Nel frattempo, la BBC, spesso considerata un modello di integrità giornalistica, è stata recentemente sorpresa a modificare le riprese di un discorso di Donald Trump per renderlo più estremo. E che dire della copertura mediatica ininterrotta delle presunte “incursioni di droni russi” in tutta Europa a cui abbiamo assistito nelle ultime settimane, per le quali non è stata fornita alcuna prova?

L’UE afferma di proteggere i cittadini dalle “falsità”, ma su quale base democratica o morale la Commissione si attribuisce l’autorità di decidere cosa sia vero, soprattutto quando è chiaro che lo stesso establishment politico-mediatico dell’UE si dedica regolarmente alla disinformazione e alla propaganda?

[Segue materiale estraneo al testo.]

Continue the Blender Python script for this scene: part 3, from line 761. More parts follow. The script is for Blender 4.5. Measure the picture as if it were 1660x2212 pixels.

Inoltre, quando i cosiddetti fact-checker indipendenti vengono selezionati e finanziati dalla Commissione stessa, il risultato è un circolo vizioso: l’UE finanzia istituzioni che poi “verificano” e amplificano le narrazioni dell’UE stessa.
Lo Scudo Democratico, come i suoi predecessori, istituzionalizza quindi il potere di definire la realtà stessa. Non si tratta di una novità. Come ho dimostrato in diversi recenti rapporti, l’Unione Europea gestisce già un vasto apparato di propaganda e censura che abbraccia ogni livello della società civile: ONG, think tank, media e persino il mondo accademico. Il fulcro di questo sistema è una rete di programmi finanziati dall’UE – in particolare CERV (Cittadini, Uguaglianza, Diritti e Valori), Europa Creativa e l’iniziativa Jean Monnet – che collettivamente convogliano miliardi di euro in organizzazioni che sono, in teoria, “indipendenti”, ma che di fatto sono profondamente invischiate nella macchina di Bruxelles.